Aim – Give back, exactly as written, the lines from the beginning of the listing through the one that contains "KIDS.setdefault(p.name, []).append(c)".

Data shown –

******

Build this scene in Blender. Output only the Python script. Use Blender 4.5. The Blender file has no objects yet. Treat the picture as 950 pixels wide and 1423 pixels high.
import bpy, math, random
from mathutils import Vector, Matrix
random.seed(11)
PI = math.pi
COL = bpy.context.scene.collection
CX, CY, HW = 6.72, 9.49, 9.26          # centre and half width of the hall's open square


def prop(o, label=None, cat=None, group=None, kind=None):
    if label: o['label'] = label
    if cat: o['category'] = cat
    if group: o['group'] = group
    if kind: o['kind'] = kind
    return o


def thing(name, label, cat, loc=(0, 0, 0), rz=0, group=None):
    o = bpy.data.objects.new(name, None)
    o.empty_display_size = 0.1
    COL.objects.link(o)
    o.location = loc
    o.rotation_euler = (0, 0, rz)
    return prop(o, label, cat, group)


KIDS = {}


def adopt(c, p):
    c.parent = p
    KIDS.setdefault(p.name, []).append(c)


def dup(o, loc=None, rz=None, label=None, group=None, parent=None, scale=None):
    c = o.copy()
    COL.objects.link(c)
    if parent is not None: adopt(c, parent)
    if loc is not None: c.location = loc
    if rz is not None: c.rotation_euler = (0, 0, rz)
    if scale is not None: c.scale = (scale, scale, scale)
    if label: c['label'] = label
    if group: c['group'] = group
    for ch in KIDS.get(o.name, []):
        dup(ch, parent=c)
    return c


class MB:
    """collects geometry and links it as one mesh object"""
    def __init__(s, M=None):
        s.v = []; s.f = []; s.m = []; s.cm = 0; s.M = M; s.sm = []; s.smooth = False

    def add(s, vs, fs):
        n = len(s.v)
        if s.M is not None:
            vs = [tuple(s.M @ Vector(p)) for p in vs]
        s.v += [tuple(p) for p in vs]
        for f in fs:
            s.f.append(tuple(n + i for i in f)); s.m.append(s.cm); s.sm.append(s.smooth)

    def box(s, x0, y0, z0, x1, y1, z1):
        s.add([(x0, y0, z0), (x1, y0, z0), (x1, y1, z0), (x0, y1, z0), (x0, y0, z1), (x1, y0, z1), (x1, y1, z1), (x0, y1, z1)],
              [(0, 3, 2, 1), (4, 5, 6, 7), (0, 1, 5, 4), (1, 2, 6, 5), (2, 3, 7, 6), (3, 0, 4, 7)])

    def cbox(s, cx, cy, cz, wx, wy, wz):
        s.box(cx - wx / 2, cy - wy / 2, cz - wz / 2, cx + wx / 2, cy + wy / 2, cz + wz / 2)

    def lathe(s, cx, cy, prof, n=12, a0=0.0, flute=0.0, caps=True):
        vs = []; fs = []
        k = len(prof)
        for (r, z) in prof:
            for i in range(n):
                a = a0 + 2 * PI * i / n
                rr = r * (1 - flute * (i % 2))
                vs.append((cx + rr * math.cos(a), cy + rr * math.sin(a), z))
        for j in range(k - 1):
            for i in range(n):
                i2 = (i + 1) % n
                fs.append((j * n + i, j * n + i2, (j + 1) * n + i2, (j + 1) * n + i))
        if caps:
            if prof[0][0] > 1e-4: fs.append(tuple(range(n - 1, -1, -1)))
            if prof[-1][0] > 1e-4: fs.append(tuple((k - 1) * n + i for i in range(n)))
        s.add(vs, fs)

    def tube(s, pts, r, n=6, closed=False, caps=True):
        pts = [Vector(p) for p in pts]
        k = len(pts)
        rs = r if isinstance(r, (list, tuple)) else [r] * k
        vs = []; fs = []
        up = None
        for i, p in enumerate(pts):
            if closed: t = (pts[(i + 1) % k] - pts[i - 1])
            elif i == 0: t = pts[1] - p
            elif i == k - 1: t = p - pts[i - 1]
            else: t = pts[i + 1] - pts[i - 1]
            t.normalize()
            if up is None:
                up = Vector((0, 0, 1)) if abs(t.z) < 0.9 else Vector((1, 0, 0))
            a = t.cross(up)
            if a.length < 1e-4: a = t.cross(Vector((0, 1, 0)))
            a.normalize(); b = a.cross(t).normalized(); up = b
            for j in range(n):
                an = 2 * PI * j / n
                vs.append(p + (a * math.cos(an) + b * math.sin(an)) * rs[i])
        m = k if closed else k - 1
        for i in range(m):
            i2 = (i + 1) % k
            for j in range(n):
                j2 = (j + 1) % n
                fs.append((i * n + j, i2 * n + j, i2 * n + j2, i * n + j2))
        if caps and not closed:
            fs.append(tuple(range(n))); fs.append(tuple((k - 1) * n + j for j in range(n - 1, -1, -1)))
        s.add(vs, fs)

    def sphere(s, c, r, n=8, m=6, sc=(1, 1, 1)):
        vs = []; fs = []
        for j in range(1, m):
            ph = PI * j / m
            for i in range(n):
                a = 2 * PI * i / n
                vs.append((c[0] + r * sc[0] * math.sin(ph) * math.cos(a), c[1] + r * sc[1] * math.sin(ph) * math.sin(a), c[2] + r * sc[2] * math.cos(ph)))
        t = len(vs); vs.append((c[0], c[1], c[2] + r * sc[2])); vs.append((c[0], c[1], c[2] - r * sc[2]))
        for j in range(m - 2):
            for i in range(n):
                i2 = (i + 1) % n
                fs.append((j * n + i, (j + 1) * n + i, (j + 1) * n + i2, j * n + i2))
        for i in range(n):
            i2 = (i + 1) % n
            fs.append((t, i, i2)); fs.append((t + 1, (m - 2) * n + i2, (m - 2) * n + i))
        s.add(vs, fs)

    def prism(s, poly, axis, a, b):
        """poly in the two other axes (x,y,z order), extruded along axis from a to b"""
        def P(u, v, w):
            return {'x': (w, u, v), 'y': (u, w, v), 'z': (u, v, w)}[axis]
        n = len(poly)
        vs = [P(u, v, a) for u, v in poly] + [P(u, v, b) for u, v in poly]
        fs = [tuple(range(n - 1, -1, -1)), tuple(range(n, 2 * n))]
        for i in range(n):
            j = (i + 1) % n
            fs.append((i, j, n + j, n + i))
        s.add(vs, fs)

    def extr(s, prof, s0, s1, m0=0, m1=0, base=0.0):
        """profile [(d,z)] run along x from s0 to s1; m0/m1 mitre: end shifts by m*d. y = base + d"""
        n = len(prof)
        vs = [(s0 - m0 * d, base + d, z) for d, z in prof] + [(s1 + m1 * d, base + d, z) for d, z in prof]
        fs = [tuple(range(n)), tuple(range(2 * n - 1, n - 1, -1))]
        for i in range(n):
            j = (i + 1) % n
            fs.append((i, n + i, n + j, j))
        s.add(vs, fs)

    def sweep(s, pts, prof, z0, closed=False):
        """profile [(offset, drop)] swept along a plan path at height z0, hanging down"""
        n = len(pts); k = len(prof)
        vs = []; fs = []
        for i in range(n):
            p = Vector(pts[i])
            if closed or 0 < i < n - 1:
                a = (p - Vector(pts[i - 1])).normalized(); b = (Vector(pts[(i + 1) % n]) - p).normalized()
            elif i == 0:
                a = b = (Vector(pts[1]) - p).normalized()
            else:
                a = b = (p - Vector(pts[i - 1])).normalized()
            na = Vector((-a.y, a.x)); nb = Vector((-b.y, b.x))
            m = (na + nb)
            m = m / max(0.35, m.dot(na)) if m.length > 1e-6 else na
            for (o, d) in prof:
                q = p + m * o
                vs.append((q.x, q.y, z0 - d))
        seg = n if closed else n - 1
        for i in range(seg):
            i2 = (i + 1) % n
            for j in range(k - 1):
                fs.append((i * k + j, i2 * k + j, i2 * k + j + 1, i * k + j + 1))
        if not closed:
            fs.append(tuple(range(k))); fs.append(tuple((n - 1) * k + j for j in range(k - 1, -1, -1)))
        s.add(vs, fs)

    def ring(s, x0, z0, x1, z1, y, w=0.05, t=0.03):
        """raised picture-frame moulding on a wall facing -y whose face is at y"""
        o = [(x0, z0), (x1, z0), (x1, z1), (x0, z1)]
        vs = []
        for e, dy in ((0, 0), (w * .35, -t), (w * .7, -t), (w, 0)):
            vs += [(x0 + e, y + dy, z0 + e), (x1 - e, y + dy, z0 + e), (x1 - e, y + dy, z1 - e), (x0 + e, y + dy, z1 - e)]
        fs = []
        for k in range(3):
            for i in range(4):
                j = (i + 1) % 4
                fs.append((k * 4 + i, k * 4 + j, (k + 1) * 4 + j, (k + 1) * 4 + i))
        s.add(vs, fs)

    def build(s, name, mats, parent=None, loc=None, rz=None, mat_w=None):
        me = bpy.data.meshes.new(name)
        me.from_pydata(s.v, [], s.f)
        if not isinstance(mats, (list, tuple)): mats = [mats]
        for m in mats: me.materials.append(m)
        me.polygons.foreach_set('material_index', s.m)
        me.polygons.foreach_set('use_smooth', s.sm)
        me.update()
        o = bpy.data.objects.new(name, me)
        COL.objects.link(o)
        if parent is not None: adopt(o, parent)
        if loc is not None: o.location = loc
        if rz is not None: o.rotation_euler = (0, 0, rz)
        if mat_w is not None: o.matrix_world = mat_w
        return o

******

Task solution –
Build this scene in Blender. Output only the Python script. Use Blender 4.5. The Blender file has no objects yet. Treat the picture as 950 pixels wide and 1423 pixels high.
import bpy, math, random
from mathutils import Vector, Matrix
random.seed(11)
PI = math.pi
COL = bpy.context.scene.collection
CX, CY, HW = 6.72, 9.49, 9.26          # centre and half width of the hall's open square


def prop(o, label=None, cat=None, group=None, kind=None):
    if label: o['label'] = label
    if cat: o['category'] = cat
    if group: o['group'] = group
    if kind: o['kind'] = kind
    return o


def thing(name, label, cat, loc=(0, 0, 0), rz=0, group=None):
    o = bpy.data.objects.new(name, None)
    o.empty_display_size = 0.1
    COL.objects.link(o)
    o.location = loc
    o.rotation_euler = (0, 0, rz)
    return prop(o, label, cat, group)


KIDS = {}


def adopt(c, p):
    c.parent = p
    KIDS.setdefault(p.name, []).append(c)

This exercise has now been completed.